Ma quelle cifre dovrebbero essere punto di partenza, rappresentano il dito, non la Luna. E, per di più un dito monco, perché ci dicono qualcosa solo di alune realtà. Che dominano il mercato, certo, ma, di nuovo, se l’obiettivo è capire il mercato del fumetto, abbiamo bisogno di altri dati, altrimenti continueremo a parlare delle stesse realtà.
Vale intanto la pena di sottolineare la difficoltà di recuperare dati di vendita: si pensi che nel Rapporto sul graphic novel 2013 dell’AIE (Associazione Italiana Editori) si scrive senza giri di parole che: “mentre è possibile quantificare i dati del venduto delle pubblicazioni classificate come «graphic novel» nelle librerie, risulta pressoché impossibile estrapolare il medesimo dato da fumetterie ed edicole (ma anche dalle vendite dirette) dato che non rientrano nelle rilevazioni operate dagli istituti di ricerca che seguono il mercato del libro” (pag. 3).
Come usare numeri che ignorano fumetterie, edicole e fiere?

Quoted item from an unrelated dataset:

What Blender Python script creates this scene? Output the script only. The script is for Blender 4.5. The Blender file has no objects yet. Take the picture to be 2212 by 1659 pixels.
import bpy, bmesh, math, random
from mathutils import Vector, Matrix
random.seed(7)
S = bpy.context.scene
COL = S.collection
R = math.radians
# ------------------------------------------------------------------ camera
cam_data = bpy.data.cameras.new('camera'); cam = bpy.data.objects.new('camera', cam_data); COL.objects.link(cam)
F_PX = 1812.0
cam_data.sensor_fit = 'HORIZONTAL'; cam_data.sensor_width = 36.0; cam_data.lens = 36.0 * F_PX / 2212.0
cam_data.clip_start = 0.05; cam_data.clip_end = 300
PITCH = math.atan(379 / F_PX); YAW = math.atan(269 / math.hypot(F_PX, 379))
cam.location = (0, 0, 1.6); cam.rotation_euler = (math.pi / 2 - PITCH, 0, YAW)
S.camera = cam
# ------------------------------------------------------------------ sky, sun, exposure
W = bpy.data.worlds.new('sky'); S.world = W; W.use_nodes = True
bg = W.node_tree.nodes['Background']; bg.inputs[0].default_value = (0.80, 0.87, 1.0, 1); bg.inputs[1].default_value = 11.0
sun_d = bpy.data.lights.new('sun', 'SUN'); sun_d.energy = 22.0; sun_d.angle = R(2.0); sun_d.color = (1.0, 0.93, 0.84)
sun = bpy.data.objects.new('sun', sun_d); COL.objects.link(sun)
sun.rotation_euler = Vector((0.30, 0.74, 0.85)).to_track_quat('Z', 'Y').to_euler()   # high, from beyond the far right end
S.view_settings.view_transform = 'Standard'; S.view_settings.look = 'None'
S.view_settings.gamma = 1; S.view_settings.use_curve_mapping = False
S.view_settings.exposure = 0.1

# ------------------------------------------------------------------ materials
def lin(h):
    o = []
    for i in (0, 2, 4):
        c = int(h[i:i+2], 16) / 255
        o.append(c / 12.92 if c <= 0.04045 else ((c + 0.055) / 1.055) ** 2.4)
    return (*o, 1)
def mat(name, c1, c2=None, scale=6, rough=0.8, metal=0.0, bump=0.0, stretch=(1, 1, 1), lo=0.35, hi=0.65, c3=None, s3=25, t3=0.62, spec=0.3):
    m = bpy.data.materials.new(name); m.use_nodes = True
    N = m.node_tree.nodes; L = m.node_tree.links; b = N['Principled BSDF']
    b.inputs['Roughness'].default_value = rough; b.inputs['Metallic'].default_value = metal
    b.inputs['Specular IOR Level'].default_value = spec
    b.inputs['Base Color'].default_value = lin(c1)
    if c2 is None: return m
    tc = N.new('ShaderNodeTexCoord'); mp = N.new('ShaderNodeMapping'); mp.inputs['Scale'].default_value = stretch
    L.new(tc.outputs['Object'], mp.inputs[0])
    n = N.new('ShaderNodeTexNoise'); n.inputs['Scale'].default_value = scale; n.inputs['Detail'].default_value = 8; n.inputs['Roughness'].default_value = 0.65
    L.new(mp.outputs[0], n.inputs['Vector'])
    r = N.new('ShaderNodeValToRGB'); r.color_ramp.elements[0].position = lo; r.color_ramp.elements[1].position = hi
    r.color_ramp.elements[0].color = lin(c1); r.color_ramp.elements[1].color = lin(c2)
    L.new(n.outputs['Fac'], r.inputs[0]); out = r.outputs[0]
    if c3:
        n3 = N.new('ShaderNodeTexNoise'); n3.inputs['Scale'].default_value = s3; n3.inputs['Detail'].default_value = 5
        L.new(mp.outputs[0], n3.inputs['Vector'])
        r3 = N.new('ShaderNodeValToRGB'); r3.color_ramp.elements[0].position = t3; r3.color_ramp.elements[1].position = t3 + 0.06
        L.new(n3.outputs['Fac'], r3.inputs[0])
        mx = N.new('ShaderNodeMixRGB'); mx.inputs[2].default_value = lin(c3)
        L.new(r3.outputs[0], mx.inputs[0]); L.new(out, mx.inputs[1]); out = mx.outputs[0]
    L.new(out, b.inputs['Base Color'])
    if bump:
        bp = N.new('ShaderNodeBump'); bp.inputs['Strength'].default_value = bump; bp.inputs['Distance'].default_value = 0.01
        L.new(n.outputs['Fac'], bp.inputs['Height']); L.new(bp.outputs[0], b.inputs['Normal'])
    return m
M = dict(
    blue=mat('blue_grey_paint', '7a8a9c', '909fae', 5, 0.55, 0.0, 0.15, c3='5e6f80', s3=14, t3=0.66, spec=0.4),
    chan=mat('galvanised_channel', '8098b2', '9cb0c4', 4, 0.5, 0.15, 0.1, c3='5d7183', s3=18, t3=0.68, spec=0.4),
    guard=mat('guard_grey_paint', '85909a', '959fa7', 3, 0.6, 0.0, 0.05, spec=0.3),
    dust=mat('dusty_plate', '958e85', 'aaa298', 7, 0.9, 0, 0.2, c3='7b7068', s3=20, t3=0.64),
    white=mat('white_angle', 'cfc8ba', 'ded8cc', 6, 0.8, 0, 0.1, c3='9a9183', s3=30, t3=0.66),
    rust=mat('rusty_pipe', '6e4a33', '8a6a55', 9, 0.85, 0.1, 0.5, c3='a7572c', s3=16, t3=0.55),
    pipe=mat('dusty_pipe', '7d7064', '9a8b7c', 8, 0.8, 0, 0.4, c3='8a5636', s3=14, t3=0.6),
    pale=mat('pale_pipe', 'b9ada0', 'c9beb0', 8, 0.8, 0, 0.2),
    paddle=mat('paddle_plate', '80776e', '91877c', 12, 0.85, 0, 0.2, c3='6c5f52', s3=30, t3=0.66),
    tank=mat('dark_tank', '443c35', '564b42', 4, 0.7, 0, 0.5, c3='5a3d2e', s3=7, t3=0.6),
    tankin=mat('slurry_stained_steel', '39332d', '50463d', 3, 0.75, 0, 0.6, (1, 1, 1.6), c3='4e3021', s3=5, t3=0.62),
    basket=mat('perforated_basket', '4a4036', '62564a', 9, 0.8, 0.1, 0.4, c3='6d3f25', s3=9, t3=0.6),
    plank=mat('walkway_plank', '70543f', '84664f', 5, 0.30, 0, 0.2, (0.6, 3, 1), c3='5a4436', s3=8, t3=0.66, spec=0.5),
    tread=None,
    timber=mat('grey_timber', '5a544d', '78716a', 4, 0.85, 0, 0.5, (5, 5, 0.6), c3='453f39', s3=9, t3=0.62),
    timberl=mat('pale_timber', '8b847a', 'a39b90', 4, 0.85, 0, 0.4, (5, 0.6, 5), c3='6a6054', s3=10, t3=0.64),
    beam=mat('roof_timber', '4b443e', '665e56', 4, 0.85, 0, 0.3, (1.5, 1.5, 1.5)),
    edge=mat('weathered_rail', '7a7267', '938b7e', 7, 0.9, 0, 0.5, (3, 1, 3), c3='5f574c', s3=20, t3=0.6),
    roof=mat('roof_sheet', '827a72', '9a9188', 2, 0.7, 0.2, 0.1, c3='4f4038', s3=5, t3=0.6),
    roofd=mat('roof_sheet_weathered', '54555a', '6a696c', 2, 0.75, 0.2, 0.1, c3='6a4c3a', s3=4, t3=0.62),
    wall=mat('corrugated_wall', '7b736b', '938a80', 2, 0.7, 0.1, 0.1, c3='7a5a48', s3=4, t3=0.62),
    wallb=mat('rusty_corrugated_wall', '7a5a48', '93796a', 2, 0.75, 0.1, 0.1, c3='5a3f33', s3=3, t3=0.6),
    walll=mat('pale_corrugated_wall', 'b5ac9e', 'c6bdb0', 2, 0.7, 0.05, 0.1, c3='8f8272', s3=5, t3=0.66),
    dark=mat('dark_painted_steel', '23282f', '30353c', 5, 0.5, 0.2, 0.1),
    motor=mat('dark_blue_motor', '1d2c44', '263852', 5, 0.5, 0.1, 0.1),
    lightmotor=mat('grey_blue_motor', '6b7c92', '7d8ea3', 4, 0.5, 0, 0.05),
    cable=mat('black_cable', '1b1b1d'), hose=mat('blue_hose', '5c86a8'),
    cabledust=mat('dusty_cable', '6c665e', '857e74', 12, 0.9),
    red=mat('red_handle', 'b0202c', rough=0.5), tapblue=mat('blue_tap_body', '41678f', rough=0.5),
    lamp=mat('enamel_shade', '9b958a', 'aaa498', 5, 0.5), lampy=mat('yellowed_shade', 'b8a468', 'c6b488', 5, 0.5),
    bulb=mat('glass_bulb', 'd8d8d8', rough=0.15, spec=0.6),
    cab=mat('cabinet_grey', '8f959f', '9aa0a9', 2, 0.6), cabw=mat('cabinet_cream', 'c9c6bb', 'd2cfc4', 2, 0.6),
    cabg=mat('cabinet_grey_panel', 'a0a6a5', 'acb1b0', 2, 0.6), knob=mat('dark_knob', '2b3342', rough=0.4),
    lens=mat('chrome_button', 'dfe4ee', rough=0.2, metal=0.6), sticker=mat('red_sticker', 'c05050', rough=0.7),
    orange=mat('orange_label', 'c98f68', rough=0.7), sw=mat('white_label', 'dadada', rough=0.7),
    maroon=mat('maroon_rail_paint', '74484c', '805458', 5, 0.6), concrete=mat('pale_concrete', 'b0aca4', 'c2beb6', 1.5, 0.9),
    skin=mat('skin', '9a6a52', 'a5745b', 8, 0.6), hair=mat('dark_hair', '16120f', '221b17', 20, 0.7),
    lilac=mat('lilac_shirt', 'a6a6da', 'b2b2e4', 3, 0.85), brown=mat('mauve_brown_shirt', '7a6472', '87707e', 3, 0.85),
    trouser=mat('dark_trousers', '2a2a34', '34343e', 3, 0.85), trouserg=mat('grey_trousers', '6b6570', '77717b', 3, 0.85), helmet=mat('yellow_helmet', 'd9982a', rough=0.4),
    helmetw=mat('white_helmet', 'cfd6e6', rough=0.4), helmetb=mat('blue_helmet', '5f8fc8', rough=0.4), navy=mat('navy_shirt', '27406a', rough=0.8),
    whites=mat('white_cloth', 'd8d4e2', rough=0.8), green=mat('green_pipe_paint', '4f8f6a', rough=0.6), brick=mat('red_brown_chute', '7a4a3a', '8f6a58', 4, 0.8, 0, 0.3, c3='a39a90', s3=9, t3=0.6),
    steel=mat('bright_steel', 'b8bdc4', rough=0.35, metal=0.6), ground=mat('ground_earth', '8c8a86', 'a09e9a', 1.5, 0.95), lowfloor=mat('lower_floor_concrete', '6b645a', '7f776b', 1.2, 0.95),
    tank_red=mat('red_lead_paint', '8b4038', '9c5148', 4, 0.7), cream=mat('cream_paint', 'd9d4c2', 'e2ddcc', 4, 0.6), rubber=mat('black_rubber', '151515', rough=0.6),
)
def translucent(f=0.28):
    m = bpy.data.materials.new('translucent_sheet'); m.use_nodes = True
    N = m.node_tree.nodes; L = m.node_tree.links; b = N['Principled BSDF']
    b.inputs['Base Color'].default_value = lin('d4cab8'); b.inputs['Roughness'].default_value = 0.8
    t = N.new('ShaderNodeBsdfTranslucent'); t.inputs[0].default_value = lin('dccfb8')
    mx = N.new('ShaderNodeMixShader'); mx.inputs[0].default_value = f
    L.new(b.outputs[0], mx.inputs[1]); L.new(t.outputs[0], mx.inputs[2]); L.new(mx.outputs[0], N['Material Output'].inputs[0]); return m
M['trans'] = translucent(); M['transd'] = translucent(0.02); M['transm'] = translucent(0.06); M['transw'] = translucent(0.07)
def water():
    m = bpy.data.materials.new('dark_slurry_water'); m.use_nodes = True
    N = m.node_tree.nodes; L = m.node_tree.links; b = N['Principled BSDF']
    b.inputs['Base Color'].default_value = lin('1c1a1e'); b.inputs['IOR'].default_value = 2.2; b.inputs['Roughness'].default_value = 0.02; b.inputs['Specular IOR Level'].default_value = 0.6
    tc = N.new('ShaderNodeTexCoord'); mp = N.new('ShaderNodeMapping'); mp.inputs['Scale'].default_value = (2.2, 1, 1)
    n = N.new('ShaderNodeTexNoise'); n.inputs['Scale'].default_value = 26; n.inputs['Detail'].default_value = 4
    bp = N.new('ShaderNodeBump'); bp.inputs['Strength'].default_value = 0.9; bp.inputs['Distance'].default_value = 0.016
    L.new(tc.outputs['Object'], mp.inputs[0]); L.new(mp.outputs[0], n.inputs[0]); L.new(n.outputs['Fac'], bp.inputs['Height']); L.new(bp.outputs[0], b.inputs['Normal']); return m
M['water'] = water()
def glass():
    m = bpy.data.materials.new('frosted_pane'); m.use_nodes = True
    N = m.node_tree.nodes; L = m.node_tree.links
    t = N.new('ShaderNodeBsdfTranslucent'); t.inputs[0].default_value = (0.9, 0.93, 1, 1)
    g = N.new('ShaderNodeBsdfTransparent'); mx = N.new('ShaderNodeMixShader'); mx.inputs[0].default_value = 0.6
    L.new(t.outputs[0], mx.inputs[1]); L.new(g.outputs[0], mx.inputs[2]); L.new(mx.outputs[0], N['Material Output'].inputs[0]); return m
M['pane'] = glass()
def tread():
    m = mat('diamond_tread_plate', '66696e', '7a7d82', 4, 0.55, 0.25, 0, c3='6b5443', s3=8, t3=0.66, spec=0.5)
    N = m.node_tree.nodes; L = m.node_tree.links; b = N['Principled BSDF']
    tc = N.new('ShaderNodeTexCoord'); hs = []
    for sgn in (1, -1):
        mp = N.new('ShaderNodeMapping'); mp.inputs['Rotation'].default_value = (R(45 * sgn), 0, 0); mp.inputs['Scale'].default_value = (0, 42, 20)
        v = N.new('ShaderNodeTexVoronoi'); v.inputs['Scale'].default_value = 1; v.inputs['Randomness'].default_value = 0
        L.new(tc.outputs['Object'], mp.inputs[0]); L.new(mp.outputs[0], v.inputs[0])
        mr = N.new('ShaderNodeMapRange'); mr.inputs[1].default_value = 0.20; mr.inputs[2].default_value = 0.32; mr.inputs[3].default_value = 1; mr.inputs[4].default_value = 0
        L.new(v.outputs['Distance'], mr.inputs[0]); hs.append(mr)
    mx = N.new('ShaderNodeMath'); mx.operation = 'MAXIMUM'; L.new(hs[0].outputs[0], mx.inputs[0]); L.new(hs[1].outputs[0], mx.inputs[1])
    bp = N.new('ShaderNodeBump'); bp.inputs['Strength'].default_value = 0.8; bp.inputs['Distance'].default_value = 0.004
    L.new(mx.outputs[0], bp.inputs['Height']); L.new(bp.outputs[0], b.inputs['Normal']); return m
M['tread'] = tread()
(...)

Quanto possono essere significativi?
Ma quali altri dati servirebbero, per tentare di disegnare il mercato del fumetto?
Intanto la distribuzione delle quote di mercato fra le varie testate e case editrici. Questa e la distribuzione delle vendite rispetto ai titoli ci dà un’idea della biodiversità presente nel mercato (biodiversità nominale, per quella sostanziale serve ovviamente analisi su un altro livello). Sempre aiutandoci con i dati dagli altri mercati (per gli USA, www.comichron.com dà quelli del maggior distributore, Diamond; per la Francia si può utilizzare il rapporto annuale dell’ACBD), possiamo iniziare a interrogare le differenze in quelle distribuzioni. Negli USA, nel 2014, che continua a registrare diminuzioni, non abbiamo niente come i tre titoli italiani citati all’inizio, ma abbiamo un centinaio di titoli che ogni mese vendono almeno 20.000 copie. In Francia, nel 2013 abbiamo oltre 280 titoli con tiratura annuale di almeno 20.000 copie. Questi numeri, comunque fra loro disomogenei sono, come dire, una vista sull’editoria, che ne indica varietà di proposta e ricchezza globale generata. Ad accompagnare questi numeri servirebbero intanto stime sui punti di pareggio dei vari titoli.
Ma un dato importante sarebbe la distribuzione di reddito da fumetto degli autori, come minimo il numero di autori (almeno scrittori e disegnatori) che vivono di solo fumetto. Questo permetterebbe di indagare sulla distribuzione della ricchezza che il mercato del fumetto genera e quindi, in ultima istanza, sulla sua capacità di attrazione e potenzialità di sviluppo.
E infine, bisognerebbe indagare sul lettore. Il primo dato dovrebbe essere la distribuzione dell’età, per certi versi più importante di quella geografica, del reddito e dell’istruzione. Questo perché quando abbiamo variazioni di vendita di una testata (o di una collana) è importante capire chi sono i lettori perduti e chi quelli trovati, perché diverse possibilità portano allo stesso risultato numerico, ma con significati e impatti diversi. Esempio: se la mediana dell’età dei lettori di una testata è molto avanzata e aumenta nel tempo (magari con una velocità maggiore di un anno all’anno), la prima interpretazione è che quella testata perda lettori per cause naturali, senza attrarne di nuovi e che quindi, in assenza di interventi, è destinata a scomparire.
Oppure chi sono i lettori di nuovi titoli? Restando nel mainstrea seriali, faccio il caso di testate quali Long Wei, Saguaro, Dragonero, Orfani, Lukas, A Panda piace, Jenus: i loro lettori, che cosa leggevano prima? Sono lettori guadagnati al fumetto in generale, alla casa editrice? Che cosa li ha attratti? O sono lettori già esperti? A seconda della risposta cambia anche il significato dei numeri di vendita, perché anche i lettori, come le azioni secondo Cuccia, vanno pesati e non solo contati.